The appeal is obvious. A view from close to the England camp is that a squad full of stars needs guidance from a big manager. Where are the suitable English candidates with heaving trophy cabinets and a record of handling elite players? Graham Potter foundered at Chelsea. Eddie Howe has had one season in the Champions League at Newcastle. Lee Carsley, England’s reluctant interim, has struggled with the glare of the media. Tuchel has managed Harry Kane, Kylian Mbappé and Neymar.
Yet it is interesting to go back to 2007 and the last time England’s men went overseas for a coach. “Fabio Capello is widely recognised as one of the world’s finest coaches,” Trevor Brooking said after working on the FA’s recruitment process. “He has achieved huge success wherever he has worked.”
Not with England, though.
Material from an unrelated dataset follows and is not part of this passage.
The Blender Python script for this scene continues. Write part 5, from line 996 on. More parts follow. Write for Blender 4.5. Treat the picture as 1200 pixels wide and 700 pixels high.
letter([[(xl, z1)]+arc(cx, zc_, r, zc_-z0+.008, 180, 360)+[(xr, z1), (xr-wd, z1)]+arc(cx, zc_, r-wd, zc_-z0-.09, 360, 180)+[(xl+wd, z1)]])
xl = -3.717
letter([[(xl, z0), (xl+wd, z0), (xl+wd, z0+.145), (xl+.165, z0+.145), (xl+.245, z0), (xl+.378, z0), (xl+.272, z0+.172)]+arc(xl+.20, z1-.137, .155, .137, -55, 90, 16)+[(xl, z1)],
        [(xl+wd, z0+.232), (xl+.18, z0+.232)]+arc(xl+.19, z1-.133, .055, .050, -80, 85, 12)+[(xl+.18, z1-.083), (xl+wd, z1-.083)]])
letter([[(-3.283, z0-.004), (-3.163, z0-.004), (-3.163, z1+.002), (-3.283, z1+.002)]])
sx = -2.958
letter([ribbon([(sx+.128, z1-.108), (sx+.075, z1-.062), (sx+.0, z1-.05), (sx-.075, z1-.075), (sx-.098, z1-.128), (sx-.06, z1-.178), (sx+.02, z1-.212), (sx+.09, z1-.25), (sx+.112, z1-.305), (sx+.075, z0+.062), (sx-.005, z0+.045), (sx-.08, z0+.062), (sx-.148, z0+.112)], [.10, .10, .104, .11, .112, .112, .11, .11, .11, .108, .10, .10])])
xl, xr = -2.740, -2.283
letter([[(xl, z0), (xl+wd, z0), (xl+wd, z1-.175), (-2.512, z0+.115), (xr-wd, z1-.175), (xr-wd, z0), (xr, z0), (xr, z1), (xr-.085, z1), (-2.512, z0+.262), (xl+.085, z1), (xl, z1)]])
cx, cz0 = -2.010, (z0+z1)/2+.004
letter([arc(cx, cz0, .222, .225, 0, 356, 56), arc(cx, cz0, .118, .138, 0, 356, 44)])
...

Capello won a Champions League with Milan and multiple titles in Spain and Italy but international football defeated him. Southgate, by contrast, was the failed Middlesbrough manager who understood the culture of English football and made the nation believe again.
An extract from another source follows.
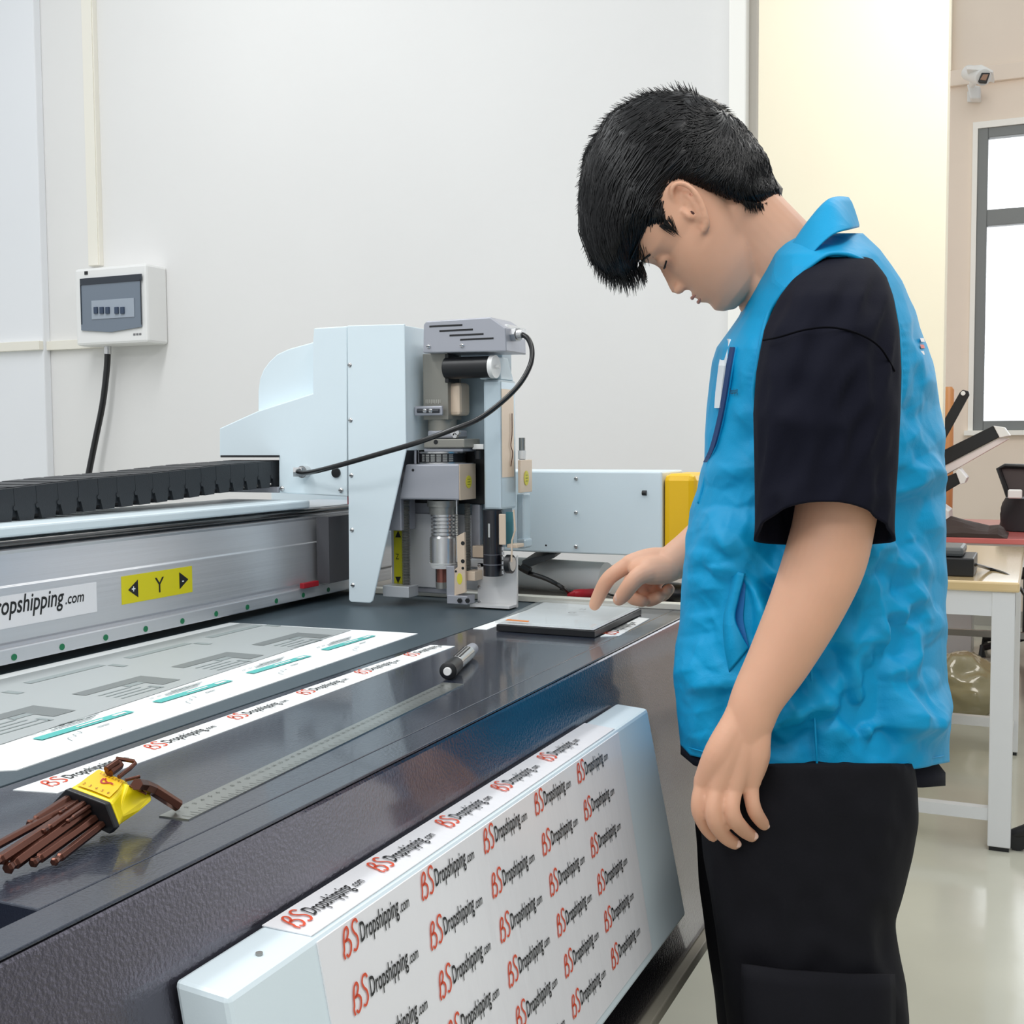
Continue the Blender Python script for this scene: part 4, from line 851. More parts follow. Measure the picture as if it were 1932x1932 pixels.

Club football is different, more intense in the day-to-day. But while the standard of football is higher, the best club managers have not necessarily been the best international managers in recent years. The most talented coach at Euro 2024 was Germany’s Julian Nagelsmann, who has won the Bundesliga with Bayern Munich and taken the unfancied RB Leipzig to a Champions League semi-final, but he went out of a home tournament in the quarter-finals after defeat by Spain.
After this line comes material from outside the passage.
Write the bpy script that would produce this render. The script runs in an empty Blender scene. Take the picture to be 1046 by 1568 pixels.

It is a mixed bag. Since the turn of the millennium, there have been great contributions to the international game from club heavyweights. There was Vicente del Bosque inheriting Spain after Luis Aragonés triumphed at Euro 2008 and taking a generational team to further triumphs at the 2010 World Cup and Euro 2012. Marcello Lippi, dominant with Juventus in the 90s, won the 2006 World Cup with Italy before failing at the next two tournaments. Guus Hiddink, who took PSV Eindhoven to the European Cup in 1988, made South Korea, Australia and Russia overachieve. Roberto Mancini, who won titles with Internazionale and Manchester City, was inspirational when Italy won Euro 2020, although he was less impressive when they failed to qualify for the 2022 World Cup.
The mistake is assuming that proficiency in one discipline is automatically transferable to another. Hansi Flick, a treble winner with Bayern in 2020, messed up Germany’s 2022 World Cup but now has Barcelona leading La Liga. Louis van Gaal had varying degrees of success in his three spells in charge of the Netherlands but he never got to a final and did not qualify for the 2002 World Cup. Luis Enrique – treble winner with Barça in 2015 – led Spain to a second-round defeat by Morocco in Qatar.
Humiliated, Spain looked within, promoting Luis de la Fuente from the under-21s and reaping the rewards at Euro 2024. Argentina did similar with Lionel Scaloni, who has won a World Cup and two Copa América titles.
Zlatko Dalic, who flew below the radar at club level, has performed wonders with Croatia since 2017. Joachim Löw, who won the World Cup with Germany in 2014, had a few so-so jobs before dedicating himself to international management. Fernando Santos, European champion with Portugal in 2016, picked up trophies here and there with Porto and AEK Athens. Didier Deschamps won Ligue 1 with Marseille and took Monaco to a Champions League final but his reputation has largely been built on his work with France. We are not talking about rivals to Pep Guardiola, Carlo Ancelotti and Jürgen Klopp.
Ultimately, some managers are more suited to international football than others. Tuchel spoke about needing to adjust to the slower rhythm, to having less contact with his players. “I felt like a eunuch in a harem,” Arrigo Sacchi said of coaching Italy. He dominated Europe with Milan but did not enjoy the lack of time available to work on tactical systems in international team training.
“There are definitely different rules of engagement [for appointing a national-team manager],” Dan Ashworth, the FA’s former technical director, said in Jonathan Northcroft’s and Rob Draper’s book, Dear England. “Should he have international experience? Does that matter? It’s a really different role. You don’t really coach that much. They join you on Sunday night. They’re in recovery mode for days one and two and then you’re Matchday -2 and MD -1. Then it’s a game, recovery, Matchday -1, play and they’re gone. That’s a really different skill set and probably harder.”
Tuchel is about to find out. He is brilliant, smart and innovative. But details come into it in tournament play. Marcus Rashford’s penalty hits the post in a shootout and England lose the final to Italy. Southgate gambles on Luke Shaw’s fitness and finds he has no fit left-backs.
These are the nuances that will run through Tuchel’s mind. He is world class and is capable of outwitting all comers. But if anyone assumes that Tuchel alone will make England favourites for the World Cup, they have not been paying attention to history.